20091125 MOGADISHU (Reuters) - The U.N. World Food Programme must immediately stop importing relief rations to Somalia, hardline rebels said on Wednesday, accusing the aid agency of devastating local agriculture.
Al Shabaab insurgents control most of the south of the drought-ravaged country, where fighting has worsened one of the world's most acute humanitarian crises. Washington says the group is al Qaeda's proxy in the Horn of Africa nation.
WFP is a major player in the international response to the emergency. Experts say 3.76 million people -- or half the Somali population -- now need aid, and that three-quarters of those are concentrated in central and southern regions.

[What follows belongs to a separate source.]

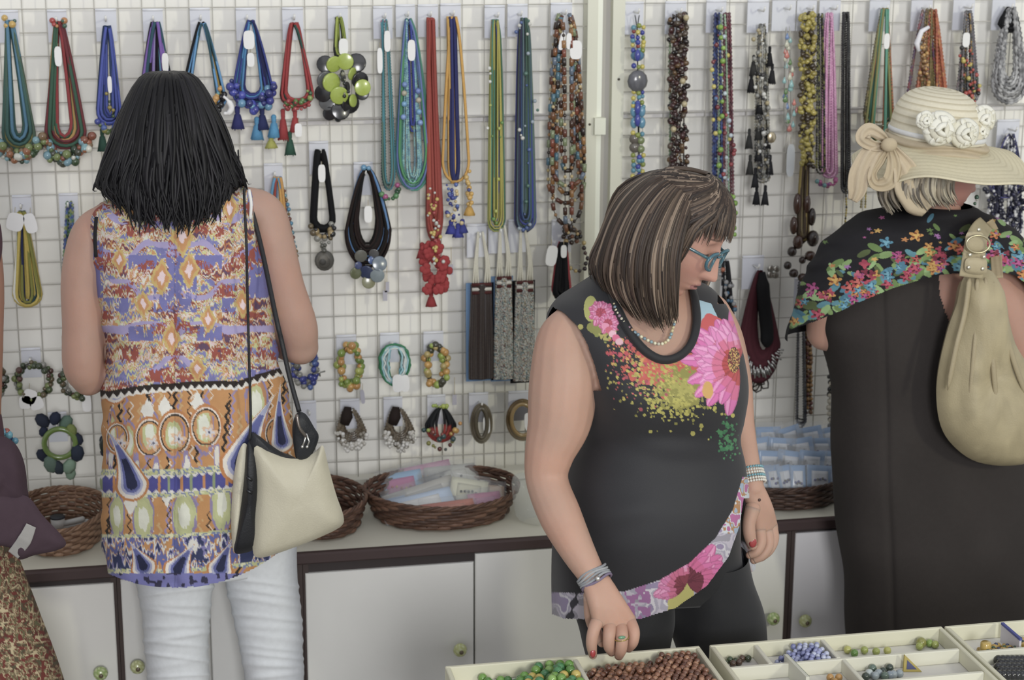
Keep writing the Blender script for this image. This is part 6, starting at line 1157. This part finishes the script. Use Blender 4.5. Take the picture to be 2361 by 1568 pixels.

But in a statement, al Shabaab's self-styled Office for the Supervision of the Affairs of Foreign Agencies said imports by the U.N. organisation had become a barrier to Somalia's self-sufficiency.
"It has been decided that WFP must immediately refrain from bringing food rations from outside Somalia and rather purchase food from Somali farmers and then that food will be distributed to the needy," the statement said.
"The bringing of immense quantities of free food rations, specifically during the harvest season, has been devastating to the agriculture industry in Somalia and has greatly discouraged the Somali people from the agricultural trade."
The rebels said all local businesspeople contracted by WFP must terminate those contracts before January 1, 2010, and that WFP must empty its warehouses and food stocks by the same date.
"WFP is working in Somalia because the country cannot currently support the food needs of its population," a WFP spokesman said in neighbouring Kenya.